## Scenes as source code
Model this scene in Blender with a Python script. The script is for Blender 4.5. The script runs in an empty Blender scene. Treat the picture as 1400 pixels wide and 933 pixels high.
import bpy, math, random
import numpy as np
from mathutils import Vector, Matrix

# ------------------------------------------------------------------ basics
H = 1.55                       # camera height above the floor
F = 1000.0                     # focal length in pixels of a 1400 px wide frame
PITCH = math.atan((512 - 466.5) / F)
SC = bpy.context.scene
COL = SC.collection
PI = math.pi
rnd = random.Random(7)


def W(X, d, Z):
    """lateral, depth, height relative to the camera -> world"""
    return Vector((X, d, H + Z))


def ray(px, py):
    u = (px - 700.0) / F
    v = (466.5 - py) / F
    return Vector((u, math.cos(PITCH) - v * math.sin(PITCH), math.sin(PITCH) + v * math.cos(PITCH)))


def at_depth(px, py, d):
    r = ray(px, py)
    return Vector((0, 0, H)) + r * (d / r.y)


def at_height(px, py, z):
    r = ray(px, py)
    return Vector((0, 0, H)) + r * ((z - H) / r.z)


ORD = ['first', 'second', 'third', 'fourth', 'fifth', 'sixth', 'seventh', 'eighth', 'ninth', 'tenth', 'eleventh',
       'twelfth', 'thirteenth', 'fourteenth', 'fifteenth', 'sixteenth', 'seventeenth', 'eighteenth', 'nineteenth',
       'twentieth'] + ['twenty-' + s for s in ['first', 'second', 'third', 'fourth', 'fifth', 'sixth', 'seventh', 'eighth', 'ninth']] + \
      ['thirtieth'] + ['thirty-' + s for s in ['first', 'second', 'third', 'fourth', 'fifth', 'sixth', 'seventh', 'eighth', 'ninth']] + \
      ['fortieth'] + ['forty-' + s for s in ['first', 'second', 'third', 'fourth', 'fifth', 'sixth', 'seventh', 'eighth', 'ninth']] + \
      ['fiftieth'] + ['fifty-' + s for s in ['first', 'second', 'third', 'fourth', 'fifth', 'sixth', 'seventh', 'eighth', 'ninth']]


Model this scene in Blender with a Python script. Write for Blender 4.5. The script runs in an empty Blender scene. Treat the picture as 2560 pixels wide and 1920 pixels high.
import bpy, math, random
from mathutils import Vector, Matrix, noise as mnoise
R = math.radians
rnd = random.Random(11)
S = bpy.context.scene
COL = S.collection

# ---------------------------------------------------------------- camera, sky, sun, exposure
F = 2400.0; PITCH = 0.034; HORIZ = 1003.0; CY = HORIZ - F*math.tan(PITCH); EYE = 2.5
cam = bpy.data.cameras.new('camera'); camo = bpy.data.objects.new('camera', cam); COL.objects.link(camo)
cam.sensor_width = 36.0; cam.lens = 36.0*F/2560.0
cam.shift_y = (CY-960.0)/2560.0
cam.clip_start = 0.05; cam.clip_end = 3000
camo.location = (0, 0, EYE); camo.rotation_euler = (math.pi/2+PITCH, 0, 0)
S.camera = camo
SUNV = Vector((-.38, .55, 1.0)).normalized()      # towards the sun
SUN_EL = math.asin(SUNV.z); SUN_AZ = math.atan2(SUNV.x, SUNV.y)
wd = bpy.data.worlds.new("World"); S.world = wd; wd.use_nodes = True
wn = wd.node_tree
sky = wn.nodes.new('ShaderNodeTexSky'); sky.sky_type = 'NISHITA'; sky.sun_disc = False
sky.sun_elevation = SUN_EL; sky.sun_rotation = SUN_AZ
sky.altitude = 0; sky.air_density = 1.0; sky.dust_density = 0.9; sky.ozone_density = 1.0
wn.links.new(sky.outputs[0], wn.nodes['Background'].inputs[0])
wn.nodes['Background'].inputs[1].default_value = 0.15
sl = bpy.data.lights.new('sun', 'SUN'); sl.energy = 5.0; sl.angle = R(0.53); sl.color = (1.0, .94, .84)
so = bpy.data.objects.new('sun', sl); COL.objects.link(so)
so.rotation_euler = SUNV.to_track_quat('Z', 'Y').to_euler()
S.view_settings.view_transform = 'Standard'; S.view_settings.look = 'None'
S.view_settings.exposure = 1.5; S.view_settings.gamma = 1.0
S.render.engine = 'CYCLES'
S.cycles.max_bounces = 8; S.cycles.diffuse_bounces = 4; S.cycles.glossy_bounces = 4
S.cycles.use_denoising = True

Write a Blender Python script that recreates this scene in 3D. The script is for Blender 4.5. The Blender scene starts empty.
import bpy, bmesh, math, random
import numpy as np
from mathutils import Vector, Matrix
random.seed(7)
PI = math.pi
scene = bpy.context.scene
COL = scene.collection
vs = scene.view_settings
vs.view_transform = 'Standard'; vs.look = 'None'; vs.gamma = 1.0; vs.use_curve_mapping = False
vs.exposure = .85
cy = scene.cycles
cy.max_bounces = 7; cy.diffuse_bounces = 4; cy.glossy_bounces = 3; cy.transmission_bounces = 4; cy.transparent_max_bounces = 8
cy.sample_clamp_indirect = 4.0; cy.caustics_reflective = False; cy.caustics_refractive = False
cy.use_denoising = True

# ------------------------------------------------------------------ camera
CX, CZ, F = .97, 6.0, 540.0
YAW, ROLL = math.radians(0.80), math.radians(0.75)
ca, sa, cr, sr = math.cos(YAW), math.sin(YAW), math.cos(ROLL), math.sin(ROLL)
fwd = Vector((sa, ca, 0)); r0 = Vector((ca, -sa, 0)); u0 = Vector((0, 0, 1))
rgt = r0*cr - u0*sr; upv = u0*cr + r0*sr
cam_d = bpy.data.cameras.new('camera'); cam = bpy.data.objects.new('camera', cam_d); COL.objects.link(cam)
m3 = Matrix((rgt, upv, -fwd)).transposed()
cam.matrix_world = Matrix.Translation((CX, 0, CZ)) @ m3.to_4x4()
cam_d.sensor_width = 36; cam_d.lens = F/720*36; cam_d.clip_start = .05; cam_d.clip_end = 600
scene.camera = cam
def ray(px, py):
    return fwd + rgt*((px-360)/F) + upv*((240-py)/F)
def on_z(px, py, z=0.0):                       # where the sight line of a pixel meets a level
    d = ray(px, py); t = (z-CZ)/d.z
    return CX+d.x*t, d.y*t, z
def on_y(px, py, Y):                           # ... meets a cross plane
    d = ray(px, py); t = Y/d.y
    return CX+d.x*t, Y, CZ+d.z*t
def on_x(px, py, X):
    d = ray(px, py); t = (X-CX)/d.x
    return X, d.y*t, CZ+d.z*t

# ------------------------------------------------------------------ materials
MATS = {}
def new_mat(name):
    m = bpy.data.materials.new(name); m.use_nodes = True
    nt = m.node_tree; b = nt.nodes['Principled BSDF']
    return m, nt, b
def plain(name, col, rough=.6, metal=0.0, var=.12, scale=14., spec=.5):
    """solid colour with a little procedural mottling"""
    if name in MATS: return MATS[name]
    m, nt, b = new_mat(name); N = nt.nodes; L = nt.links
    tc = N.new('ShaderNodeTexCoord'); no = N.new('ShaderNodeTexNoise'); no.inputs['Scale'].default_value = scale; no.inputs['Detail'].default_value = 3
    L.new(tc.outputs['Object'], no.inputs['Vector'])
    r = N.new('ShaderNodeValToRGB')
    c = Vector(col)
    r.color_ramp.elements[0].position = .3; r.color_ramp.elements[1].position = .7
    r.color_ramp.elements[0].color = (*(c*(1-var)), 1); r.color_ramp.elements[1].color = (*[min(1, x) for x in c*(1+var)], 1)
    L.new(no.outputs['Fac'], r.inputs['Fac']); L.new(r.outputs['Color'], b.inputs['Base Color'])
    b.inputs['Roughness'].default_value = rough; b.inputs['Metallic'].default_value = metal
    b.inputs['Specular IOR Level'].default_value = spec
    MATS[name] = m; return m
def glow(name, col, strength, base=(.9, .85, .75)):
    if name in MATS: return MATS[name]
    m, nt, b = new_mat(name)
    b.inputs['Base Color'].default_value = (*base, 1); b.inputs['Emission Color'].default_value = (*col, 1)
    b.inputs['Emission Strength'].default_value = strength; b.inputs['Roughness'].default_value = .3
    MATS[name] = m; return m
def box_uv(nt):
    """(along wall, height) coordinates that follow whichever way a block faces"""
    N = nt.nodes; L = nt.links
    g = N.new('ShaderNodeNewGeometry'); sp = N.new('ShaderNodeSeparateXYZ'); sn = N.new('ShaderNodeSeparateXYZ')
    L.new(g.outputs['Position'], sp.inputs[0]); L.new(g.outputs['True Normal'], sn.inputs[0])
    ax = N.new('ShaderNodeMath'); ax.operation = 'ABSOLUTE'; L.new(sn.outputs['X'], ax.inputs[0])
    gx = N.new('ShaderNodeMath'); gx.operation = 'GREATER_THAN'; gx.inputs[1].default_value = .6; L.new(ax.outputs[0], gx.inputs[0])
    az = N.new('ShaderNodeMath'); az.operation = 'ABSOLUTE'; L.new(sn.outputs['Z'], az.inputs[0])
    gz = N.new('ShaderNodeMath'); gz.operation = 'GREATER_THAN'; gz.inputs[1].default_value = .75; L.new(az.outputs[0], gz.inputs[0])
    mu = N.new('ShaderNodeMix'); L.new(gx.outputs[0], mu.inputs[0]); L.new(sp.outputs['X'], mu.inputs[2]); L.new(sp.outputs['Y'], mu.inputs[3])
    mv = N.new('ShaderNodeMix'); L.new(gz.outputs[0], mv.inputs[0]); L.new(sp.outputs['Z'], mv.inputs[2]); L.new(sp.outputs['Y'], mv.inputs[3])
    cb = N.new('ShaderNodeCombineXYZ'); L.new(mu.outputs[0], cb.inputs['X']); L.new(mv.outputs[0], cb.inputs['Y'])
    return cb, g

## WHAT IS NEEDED
Starting at the first line of the records, print each line exactly, stopping after the line that contains "COL = S.collection".

## FULL ANSWER
Model this scene in Blender with a Python script. The script is for Blender 4.5. The script runs in an empty Blender scene. Treat the picture as 1400 pixels wide and 933 pixels high.
import bpy, math, random
import numpy as np
from mathutils import Vector, Matrix

# ------------------------------------------------------------------ basics
H = 1.55                       # camera height above the floor
F = 1000.0                     # focal length in pixels of a 1400 px wide frame
PITCH = math.atan((512 - 466.5) / F)
SC = bpy.context.scene
COL = SC.collection
PI = math.pi
rnd = random.Random(7)


def W(X, d, Z):
    """lateral, depth, height relative to the camera -> world"""
    return Vector((X, d, H + Z))


def ray(px, py):
    u = (px - 700.0) / F
    v = (466.5 - py) / F
    return Vector((u, math.cos(PITCH) - v * math.sin(PITCH), math.sin(PITCH) + v * math.cos(PITCH)))


def at_depth(px, py, d):
    r = ray(px, py)
    return Vector((0, 0, H)) + r * (d / r.y)


def at_height(px, py, z):
    r = ray(px, py)
    return Vector((0, 0, H)) + r * ((z - H) / r.z)


ORD = ['first', 'second', 'third', 'fourth', 'fifth', 'sixth', 'seventh', 'eighth', 'ninth', 'tenth', 'eleventh',
       'twelfth', 'thirteenth', 'fourteenth', 'fifteenth', 'sixteenth', 'seventeenth', 'eighteenth', 'nineteenth',
       'twentieth'] + ['twenty-' + s for s in ['first', 'second', 'third', 'fourth', 'fifth', 'sixth', 'seventh', 'eighth', 'ninth']] + \
      ['thirtieth'] + ['thirty-' + s for s in ['first', 'second', 'third', 'fourth', 'fifth', 'sixth', 'seventh', 'eighth', 'ninth']] + \
      ['fortieth'] + ['forty-' + s for s in ['first', 'second', 'third', 'fourth', 'fifth', 'sixth', 'seventh', 'eighth', 'ninth']] + \
      ['fiftieth'] + ['fifty-' + s for s in ['first', 'second', 'third', 'fourth', 'fifth', 'sixth', 'seventh', 'eighth', 'ninth']]


Model this scene in Blender with a Python script. Write for Blender 4.5. The script runs in an empty Blender scene. Treat the picture as 2560 pixels wide and 1920 pixels high.
import bpy, math, random
from mathutils import Vector, Matrix, noise as mnoise
R = math.radians
rnd = random.Random(11)
S = bpy.context.scene
COL = S.collection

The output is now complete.